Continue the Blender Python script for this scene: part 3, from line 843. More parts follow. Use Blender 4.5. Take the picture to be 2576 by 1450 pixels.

* * *

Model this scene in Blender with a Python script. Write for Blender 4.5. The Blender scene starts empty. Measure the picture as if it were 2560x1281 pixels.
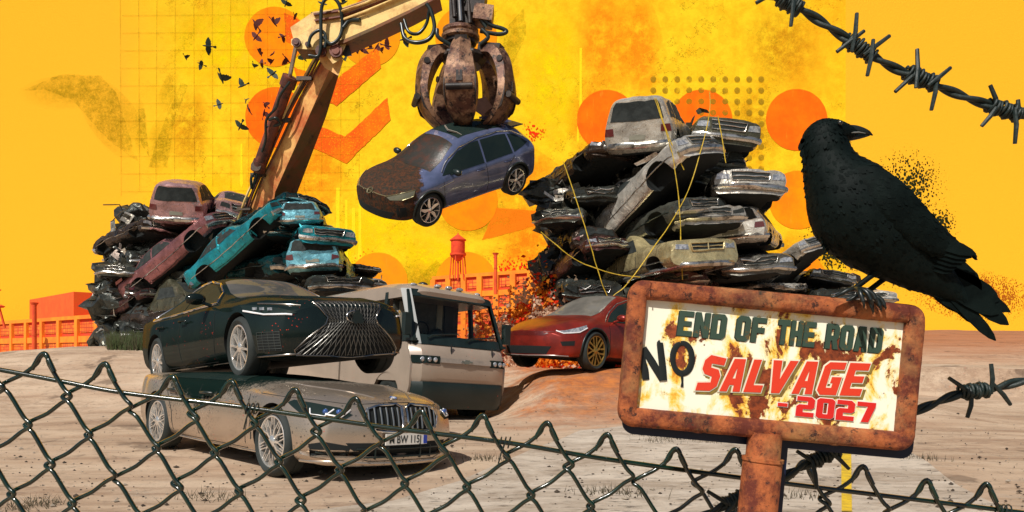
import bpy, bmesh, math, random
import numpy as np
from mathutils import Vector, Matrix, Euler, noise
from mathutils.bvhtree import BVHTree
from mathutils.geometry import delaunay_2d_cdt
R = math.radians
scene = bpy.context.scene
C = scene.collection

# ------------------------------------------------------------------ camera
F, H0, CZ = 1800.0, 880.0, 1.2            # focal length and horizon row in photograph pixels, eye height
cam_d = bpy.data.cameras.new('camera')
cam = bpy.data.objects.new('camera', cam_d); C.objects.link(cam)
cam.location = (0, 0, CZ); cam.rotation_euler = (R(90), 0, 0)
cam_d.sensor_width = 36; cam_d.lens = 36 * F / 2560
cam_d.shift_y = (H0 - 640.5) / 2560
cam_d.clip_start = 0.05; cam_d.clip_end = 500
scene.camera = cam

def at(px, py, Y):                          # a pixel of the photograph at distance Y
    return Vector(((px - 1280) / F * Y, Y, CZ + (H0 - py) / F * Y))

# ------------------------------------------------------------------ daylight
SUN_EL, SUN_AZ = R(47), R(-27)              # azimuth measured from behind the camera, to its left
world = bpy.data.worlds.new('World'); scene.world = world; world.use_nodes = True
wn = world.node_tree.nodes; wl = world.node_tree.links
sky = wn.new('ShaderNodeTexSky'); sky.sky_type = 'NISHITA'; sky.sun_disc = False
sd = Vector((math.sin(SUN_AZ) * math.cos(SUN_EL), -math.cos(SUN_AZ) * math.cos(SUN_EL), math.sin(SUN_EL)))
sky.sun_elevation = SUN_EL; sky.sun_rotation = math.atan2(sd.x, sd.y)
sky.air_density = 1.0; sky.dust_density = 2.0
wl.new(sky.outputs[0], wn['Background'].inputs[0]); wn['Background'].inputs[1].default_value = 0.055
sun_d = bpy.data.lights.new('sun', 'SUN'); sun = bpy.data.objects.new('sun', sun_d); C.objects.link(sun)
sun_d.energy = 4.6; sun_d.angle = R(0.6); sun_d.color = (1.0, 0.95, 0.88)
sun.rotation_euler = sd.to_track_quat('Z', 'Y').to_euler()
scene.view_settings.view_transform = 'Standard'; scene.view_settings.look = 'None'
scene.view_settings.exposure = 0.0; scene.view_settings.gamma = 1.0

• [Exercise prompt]
Both the line with "Model this scene" and the line with "scene.view_settings.exposure = 0.0;" are included: reproduce them and every line between, exactly, with pictures omitted.

• [Response]
Model this scene in Blender with a Python script. Write for Blender 4.5. The Blender scene starts empty. Measure the picture as if it were 2560x1281 pixels.
import bpy, bmesh, math, random
import numpy as np
from mathutils import Vector, Matrix, Euler, noise
from mathutils.bvhtree import BVHTree
from mathutils.geometry import delaunay_2d_cdt
R = math.radians
scene = bpy.context.scene
C = scene.collection

# ------------------------------------------------------------------ camera
F, H0, CZ = 1800.0, 880.0, 1.2            # focal length and horizon row in photograph pixels, eye height
cam_d = bpy.data.cameras.new('camera')
cam = bpy.data.objects.new('camera', cam_d); C.objects.link(cam)
cam.location = (0, 0, CZ); cam.rotation_euler = (R(90), 0, 0)
cam_d.sensor_width = 36; cam_d.lens = 36 * F / 2560
cam_d.shift_y = (H0 - 640.5) / 2560
cam_d.clip_start = 0.05; cam_d.clip_end = 500
scene.camera = cam

def at(px, py, Y):                          # a pixel of the photograph at distance Y
    return Vector(((px - 1280) / F * Y, Y, CZ + (H0 - py) / F * Y))

# ------------------------------------------------------------------ daylight
SUN_EL, SUN_AZ = R(47), R(-27)              # azimuth measured from behind the camera, to its left
world = bpy.data.worlds.new('World'); scene.world = world; world.use_nodes = True
wn = world.node_tree.nodes; wl = world.node_tree.links
sky = wn.new('ShaderNodeTexSky'); sky.sky_type = 'NISHITA'; sky.sun_disc = False
sd = Vector((math.sin(SUN_AZ) * math.cos(SUN_EL), -math.cos(SUN_AZ) * math.cos(SUN_EL), math.sin(SUN_EL)))
sky.sun_elevation = SUN_EL; sky.sun_rotation = math.atan2(sd.x, sd.y)
sky.air_density = 1.0; sky.dust_density = 2.0
wl.new(sky.outputs[0], wn['Background'].inputs[0]); wn['Background'].inputs[1].default_value = 0.055
sun_d = bpy.data.lights.new('sun', 'SUN'); sun = bpy.data.objects.new('sun', sun_d); C.objects.link(sun)
sun_d.energy = 4.6; sun_d.angle = R(0.6); sun_d.color = (1.0, 0.95, 0.88)
sun.rotation_euler = sd.to_track_quat('Z', 'Y').to_euler()
scene.view_settings.view_transform = 'Standard'; scene.view_settings.look = 'None'
scene.view_settings.exposure = 0.0; scene.view_settings.gamma = 1.0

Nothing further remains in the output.